--- Start ---

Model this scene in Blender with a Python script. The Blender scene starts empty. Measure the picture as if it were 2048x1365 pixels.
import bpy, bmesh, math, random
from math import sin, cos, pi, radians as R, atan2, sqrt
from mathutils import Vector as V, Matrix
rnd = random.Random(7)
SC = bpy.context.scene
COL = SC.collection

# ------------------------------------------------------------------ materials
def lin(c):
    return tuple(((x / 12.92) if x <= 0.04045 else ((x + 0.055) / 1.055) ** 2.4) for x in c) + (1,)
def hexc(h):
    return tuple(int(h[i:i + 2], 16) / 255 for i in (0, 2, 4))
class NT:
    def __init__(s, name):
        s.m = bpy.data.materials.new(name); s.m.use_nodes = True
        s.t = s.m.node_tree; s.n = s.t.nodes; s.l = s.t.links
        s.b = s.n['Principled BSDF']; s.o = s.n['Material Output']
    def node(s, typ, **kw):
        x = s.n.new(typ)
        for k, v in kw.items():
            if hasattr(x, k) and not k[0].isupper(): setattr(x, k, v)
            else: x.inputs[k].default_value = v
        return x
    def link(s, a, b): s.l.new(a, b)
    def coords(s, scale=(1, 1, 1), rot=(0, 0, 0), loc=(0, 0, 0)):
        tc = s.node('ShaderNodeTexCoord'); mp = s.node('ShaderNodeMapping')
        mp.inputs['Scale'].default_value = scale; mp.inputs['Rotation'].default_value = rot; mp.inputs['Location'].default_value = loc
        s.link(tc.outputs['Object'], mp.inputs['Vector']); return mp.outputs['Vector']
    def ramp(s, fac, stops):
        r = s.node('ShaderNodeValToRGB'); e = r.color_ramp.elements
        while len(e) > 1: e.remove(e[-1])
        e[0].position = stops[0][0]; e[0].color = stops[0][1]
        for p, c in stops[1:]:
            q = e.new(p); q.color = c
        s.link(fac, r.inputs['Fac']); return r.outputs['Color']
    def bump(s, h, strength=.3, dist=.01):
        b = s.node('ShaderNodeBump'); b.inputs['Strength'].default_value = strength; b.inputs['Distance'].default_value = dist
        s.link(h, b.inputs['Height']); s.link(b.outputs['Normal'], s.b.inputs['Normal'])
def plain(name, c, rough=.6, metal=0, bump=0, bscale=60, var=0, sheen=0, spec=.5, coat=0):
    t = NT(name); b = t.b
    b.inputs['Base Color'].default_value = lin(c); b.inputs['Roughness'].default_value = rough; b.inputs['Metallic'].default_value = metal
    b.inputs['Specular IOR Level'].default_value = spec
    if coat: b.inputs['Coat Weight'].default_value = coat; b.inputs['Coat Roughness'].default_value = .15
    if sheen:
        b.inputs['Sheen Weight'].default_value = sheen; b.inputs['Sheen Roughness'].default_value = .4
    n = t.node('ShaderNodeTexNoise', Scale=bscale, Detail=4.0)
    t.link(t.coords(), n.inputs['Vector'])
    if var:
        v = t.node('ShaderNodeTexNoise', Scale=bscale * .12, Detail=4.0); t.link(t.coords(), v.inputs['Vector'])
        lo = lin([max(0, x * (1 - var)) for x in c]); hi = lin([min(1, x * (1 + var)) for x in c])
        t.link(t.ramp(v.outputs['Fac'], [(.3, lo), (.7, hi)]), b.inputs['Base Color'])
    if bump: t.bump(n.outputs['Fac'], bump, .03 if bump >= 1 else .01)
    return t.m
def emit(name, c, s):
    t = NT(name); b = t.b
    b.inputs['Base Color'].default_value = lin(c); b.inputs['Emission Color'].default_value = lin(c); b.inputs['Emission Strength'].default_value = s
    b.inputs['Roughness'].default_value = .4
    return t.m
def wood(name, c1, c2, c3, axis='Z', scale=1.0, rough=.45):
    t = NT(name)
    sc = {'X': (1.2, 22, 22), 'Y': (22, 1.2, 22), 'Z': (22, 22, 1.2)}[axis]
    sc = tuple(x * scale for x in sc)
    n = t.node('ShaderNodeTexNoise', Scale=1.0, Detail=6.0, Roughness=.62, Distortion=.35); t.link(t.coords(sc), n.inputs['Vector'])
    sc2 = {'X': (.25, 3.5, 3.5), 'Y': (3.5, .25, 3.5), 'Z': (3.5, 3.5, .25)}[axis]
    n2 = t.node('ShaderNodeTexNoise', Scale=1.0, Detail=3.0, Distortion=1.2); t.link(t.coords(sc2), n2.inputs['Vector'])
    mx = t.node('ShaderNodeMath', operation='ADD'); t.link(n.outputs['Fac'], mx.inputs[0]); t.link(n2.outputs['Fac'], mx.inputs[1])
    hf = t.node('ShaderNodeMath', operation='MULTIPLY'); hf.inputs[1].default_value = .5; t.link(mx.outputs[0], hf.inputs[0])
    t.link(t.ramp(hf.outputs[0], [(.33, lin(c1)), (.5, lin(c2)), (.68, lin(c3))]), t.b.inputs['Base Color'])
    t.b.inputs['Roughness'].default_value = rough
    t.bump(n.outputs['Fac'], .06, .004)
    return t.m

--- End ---

• [WHAT IS ASKED]: Print only the lines from the top of the data above down to the line holding "COL = SC.collection", inclusive.

• [TASK RESPONSE]:
Model this scene in Blender with a Python script. The Blender scene starts empty. Measure the picture as if it were 2048x1365 pixels.
import bpy, bmesh, math, random
from math import sin, cos, pi, radians as R, atan2, sqrt
from mathutils import Vector as V, Matrix
rnd = random.Random(7)
SC = bpy.context.scene
COL = SC.collection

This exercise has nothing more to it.